At the moment, for instance, we are attempting to establish a connection between the Independent Review of the 1999 WTO Conference Disruptions in Seattle Washington, which helpfully appeared in our mailbox this afternoon, and Simone Weil’s brilliant World War II essay on the Iliad as a poem of force.
The Independent Review concludes that Seattle’s response to the WTO demonstrations lacked adequate planning and ignored obvious warning signs. To this, we can only yawn, mutter “No shit Sherlock,” and go on with our pedantic little lives.
The report goes on to say that competent law enforcement would have infiltrated the left, established strategic zones of control at the expense of free speech, and made as many pre-emptive arrests as possible, with particular attention to those pesky Anarchist squatters. In short, they say police should have exercised much more force from the start.
The authors of the report see their evaluation as a blueprint of sorts for what may be a new era of civil unrest. Those familiar with recent events in Washington, DC know the lessons of Seattle have already been applied, civil rights be damned.
Simone Weil was also preoccupied with events of her day, and warned that the naked and extreme force of Hitler rested upon innate human tendencies. It is unsafe, she said, to consign the possibility of barbarism to history.
Force, says Weil, is much more useful than class in understanding the essential nature of the world, and the Iliad, once we accept that the poem reveals something about ourselves, is “the purest and loveliest of mirrors.”
Weil memorably describes force as that “which turns anybody who is subjected to it into a thing.” Through force, the power of life becomes suspended, or even inert. People become objects.
But force is also somewhat illusory. In the Iliad, no one has the monopoly on violence. Force is “on loan from fate,” and the tables continually turn. This means, says Weil, that “the strong are, as a matter of fact, never absolutely strong, nor the weak absolutely weak, but neither is aware of this.” In this, we find reason for hope.
Yet, there is an arrogance of power that believes force will always prevail. This, as Hector found while alone outside the Trojan gate, is a mistake. Life is unpredictable.
There is a moment, in the interval between the impulse and the act, says Weil, where justice can exist if we so choose. The destructive momentum of force undermines that moment. Achilles, for example, does not “choose life” when a disarmed enemy spreads his arms wide to beg for mercy. He is drawn to death, and plunges his sword into the supplicant’s neck without reflection.

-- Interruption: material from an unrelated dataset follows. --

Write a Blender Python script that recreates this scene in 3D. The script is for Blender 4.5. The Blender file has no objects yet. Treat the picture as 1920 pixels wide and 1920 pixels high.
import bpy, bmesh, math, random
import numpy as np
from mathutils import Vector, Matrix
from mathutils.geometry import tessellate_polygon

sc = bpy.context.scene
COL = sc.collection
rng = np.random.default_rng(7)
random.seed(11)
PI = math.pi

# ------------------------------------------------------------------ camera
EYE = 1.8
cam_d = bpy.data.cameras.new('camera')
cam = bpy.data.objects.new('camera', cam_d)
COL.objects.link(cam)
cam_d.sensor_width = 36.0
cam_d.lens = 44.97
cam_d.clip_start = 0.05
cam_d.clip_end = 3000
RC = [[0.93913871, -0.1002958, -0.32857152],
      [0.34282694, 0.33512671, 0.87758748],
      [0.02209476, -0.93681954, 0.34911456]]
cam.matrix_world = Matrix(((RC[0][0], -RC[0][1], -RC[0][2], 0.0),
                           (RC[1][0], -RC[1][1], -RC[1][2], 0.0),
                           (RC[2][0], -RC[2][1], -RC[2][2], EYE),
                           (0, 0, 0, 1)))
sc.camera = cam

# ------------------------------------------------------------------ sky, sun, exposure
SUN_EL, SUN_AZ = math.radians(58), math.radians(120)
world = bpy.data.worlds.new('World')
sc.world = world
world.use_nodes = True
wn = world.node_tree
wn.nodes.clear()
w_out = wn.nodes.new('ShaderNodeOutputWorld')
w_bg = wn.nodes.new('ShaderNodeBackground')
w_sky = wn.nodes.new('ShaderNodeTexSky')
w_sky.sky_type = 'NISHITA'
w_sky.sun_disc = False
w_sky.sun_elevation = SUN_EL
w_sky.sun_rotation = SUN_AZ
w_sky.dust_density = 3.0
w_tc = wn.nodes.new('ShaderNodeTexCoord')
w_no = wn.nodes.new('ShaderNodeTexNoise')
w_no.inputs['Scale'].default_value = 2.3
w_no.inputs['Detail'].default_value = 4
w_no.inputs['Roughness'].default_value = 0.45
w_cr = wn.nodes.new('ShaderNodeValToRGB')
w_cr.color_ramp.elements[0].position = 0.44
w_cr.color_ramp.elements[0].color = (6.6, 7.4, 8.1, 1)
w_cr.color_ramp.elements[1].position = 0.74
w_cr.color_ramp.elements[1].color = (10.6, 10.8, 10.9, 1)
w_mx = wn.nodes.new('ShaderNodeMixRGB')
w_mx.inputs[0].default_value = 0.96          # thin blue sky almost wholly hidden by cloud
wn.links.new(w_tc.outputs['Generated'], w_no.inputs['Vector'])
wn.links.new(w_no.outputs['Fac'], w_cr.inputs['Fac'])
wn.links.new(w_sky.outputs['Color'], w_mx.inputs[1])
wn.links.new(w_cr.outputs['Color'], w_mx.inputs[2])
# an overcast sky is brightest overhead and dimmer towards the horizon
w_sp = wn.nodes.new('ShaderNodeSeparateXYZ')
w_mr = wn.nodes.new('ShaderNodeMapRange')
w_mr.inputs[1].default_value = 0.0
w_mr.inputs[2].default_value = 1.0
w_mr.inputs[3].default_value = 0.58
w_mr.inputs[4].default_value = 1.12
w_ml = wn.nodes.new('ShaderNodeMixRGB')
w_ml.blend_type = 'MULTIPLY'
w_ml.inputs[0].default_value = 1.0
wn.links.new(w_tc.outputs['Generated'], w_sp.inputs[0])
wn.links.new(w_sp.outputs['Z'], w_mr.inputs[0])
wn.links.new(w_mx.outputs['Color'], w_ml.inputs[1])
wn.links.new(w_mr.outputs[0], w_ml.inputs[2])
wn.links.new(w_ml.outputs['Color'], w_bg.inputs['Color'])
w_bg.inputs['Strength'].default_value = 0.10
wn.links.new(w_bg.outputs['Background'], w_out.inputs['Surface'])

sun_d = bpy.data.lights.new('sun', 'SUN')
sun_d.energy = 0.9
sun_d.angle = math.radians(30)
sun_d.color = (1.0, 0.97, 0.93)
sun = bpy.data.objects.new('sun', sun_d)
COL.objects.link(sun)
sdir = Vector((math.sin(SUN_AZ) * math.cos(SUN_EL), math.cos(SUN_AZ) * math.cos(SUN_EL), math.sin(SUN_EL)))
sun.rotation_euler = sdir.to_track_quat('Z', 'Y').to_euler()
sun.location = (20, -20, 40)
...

The logic of force is to dehumanize. Who can forget the image of the teenage kid backing away from the stormtrooper, arms out wide. He is kicked in the balls and shot point blank in the chest with a rubber bullet.
There is no reflection here; just shortsighted arrogance. This is what people do when the precious moment between the impulse and the act no longer exists.
In Seattle, the mentally ill black man skips dangerously down the street and the cop drops him dead with one shot.
Force. It’s so easy. So corrupting. So present.